Repeat exactly the lines from the start of the entries below through the line containing "COL = S.collection". Omit the rest.

▶

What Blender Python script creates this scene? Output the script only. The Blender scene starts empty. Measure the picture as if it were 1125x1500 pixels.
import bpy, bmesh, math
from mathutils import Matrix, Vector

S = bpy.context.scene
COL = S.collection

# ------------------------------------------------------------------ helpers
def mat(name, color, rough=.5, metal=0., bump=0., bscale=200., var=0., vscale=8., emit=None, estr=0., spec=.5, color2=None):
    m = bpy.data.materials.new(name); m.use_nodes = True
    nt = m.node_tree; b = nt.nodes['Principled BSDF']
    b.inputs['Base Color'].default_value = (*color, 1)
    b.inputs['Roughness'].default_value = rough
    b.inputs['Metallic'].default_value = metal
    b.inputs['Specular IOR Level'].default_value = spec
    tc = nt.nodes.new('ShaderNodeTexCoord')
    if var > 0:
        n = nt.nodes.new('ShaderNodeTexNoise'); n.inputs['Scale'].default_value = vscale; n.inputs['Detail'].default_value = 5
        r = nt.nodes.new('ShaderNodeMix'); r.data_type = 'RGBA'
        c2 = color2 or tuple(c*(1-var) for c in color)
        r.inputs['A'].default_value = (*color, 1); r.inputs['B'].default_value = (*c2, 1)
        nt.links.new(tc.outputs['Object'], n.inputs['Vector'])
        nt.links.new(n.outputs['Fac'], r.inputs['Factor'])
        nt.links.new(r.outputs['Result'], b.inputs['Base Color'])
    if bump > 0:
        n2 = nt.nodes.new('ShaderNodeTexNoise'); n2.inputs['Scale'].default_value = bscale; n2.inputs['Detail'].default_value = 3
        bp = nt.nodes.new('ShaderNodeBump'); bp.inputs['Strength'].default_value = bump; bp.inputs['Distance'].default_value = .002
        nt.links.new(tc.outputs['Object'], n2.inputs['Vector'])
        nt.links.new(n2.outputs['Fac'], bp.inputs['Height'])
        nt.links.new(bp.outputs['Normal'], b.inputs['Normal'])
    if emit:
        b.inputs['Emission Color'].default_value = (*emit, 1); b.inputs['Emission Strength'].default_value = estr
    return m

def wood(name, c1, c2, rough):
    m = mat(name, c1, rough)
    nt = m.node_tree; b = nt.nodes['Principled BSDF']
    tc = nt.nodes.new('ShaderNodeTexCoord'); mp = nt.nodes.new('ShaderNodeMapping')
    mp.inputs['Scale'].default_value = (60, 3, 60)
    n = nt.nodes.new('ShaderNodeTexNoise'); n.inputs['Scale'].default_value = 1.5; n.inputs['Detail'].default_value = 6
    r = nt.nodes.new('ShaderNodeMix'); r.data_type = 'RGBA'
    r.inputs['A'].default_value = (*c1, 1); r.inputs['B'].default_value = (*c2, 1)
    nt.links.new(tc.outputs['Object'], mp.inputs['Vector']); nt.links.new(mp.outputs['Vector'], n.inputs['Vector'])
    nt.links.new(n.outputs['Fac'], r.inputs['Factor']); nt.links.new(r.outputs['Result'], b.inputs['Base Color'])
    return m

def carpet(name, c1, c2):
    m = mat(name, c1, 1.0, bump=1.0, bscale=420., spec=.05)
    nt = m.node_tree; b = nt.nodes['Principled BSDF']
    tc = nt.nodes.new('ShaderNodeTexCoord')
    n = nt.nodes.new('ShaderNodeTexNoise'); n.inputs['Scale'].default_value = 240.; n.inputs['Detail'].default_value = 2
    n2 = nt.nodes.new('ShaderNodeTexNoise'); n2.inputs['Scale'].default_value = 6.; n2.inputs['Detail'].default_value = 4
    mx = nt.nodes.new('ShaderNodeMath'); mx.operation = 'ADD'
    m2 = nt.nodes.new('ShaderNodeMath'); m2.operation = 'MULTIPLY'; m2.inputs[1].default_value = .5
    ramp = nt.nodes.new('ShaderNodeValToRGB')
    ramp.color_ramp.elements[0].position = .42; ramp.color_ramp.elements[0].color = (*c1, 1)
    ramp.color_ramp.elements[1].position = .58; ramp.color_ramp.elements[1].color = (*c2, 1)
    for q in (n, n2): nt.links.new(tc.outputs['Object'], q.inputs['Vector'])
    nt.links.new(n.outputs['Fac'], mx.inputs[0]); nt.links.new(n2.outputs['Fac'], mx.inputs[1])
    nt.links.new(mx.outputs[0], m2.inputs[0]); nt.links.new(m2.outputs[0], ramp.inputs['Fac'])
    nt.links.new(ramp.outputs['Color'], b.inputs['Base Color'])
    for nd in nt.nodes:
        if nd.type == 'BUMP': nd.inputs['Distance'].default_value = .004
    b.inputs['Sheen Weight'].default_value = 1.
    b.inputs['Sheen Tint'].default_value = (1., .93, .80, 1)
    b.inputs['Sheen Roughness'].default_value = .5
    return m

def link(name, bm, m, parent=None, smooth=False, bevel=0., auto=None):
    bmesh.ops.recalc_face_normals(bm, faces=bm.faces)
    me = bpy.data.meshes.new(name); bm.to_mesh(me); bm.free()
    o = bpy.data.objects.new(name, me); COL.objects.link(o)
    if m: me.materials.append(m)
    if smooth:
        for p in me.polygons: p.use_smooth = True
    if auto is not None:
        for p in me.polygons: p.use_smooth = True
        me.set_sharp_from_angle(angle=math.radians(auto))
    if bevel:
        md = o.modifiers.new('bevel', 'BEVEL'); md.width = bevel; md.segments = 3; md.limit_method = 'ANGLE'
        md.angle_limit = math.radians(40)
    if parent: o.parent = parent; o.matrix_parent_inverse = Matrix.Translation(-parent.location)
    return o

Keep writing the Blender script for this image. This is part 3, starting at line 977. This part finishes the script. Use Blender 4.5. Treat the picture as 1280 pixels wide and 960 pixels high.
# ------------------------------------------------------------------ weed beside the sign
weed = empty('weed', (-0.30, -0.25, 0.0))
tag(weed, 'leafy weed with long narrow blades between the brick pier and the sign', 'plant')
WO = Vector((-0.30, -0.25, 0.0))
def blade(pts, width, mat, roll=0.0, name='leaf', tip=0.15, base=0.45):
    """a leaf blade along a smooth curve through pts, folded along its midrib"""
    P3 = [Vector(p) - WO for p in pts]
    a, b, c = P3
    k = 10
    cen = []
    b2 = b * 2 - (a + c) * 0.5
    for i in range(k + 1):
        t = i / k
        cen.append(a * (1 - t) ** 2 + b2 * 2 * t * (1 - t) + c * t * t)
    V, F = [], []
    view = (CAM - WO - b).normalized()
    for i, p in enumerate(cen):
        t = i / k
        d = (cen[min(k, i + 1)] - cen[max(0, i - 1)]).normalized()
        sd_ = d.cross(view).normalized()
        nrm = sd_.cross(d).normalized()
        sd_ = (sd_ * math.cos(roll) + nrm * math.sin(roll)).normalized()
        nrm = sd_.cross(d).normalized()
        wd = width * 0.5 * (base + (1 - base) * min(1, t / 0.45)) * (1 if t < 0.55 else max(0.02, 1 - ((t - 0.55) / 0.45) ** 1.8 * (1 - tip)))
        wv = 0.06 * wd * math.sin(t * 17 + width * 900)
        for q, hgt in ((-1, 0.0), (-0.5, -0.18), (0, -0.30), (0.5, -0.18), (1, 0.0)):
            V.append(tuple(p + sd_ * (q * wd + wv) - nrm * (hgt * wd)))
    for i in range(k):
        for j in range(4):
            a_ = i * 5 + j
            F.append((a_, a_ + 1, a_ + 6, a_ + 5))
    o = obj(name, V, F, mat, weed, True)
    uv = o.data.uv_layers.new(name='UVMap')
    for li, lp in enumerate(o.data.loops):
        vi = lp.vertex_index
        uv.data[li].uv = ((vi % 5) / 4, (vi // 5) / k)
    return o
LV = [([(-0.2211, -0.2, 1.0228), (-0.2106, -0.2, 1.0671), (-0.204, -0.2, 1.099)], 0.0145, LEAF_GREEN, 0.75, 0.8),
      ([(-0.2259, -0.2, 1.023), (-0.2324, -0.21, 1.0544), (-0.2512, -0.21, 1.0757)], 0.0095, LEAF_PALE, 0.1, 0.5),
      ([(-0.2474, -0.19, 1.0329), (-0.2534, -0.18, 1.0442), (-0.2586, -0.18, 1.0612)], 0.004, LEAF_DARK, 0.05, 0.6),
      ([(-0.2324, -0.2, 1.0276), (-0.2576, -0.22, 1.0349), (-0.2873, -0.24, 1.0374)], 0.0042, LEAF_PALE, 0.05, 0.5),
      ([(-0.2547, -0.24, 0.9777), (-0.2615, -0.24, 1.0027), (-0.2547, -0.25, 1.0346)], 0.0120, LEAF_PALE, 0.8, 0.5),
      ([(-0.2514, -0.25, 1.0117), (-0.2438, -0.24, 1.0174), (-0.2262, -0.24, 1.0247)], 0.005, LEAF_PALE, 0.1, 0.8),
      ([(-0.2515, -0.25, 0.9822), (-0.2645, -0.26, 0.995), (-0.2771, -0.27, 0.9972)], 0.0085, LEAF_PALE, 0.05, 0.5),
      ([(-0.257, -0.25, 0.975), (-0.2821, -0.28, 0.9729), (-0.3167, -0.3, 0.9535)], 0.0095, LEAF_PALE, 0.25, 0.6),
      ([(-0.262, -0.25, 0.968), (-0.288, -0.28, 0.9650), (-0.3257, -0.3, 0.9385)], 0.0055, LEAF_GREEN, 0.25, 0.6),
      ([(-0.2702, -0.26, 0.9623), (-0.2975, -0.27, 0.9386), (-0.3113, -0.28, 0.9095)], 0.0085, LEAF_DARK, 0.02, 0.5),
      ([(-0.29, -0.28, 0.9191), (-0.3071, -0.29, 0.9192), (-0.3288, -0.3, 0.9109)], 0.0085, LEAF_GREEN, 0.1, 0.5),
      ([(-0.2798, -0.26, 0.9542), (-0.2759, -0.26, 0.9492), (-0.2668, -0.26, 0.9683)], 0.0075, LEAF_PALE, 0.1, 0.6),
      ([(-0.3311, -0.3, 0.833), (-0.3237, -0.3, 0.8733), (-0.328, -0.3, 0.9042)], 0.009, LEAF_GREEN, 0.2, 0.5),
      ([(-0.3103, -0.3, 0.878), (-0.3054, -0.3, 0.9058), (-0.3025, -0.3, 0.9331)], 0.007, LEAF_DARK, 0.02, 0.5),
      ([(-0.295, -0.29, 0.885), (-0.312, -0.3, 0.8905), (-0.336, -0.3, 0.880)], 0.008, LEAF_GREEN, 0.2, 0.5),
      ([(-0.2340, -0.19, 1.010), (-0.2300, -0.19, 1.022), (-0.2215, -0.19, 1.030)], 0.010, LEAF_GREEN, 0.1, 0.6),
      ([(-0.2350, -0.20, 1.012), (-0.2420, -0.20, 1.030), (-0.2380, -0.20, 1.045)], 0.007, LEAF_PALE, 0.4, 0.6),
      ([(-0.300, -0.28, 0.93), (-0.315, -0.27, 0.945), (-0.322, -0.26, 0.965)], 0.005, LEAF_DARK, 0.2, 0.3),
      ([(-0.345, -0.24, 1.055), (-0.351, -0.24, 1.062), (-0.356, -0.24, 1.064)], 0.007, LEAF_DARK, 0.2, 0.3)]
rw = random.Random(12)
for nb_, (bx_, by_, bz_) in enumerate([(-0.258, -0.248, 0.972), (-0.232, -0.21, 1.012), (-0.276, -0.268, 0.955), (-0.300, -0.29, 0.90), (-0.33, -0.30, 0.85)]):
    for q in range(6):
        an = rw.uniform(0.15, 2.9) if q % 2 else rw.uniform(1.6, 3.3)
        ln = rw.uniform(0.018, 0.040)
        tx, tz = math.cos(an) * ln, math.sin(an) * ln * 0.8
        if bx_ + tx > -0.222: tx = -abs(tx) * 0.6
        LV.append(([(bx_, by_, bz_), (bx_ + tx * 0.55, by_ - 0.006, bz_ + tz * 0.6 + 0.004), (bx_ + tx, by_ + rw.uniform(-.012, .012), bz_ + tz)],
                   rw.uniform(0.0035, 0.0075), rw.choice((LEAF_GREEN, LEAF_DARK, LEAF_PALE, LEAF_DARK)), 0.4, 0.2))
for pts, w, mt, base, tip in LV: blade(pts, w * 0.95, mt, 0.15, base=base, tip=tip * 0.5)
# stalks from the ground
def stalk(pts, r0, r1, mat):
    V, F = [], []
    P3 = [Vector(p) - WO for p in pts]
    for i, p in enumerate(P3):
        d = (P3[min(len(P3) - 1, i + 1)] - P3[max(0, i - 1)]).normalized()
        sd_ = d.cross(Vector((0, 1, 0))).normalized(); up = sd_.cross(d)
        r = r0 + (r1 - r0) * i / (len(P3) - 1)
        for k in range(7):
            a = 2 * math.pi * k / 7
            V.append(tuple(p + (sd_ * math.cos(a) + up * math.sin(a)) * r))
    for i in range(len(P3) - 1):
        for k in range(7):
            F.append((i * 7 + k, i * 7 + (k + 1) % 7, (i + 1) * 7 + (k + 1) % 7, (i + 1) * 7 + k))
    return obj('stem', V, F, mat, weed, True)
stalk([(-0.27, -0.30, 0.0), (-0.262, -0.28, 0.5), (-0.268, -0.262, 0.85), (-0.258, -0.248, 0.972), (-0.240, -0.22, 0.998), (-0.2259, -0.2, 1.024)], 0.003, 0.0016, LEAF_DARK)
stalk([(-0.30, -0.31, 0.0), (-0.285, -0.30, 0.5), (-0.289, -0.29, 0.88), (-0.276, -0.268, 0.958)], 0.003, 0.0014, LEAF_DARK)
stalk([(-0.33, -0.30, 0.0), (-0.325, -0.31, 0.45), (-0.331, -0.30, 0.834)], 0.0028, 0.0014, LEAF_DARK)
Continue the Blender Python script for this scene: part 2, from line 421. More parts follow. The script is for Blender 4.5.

◀

[Reply to the exercise]:
What Blender Python script creates this scene? Output the script only. The Blender scene starts empty. Measure the picture as if it were 1125x1500 pixels.
import bpy, bmesh, math
from mathutils import Matrix, Vector

S = bpy.context.scene
COL = S.collection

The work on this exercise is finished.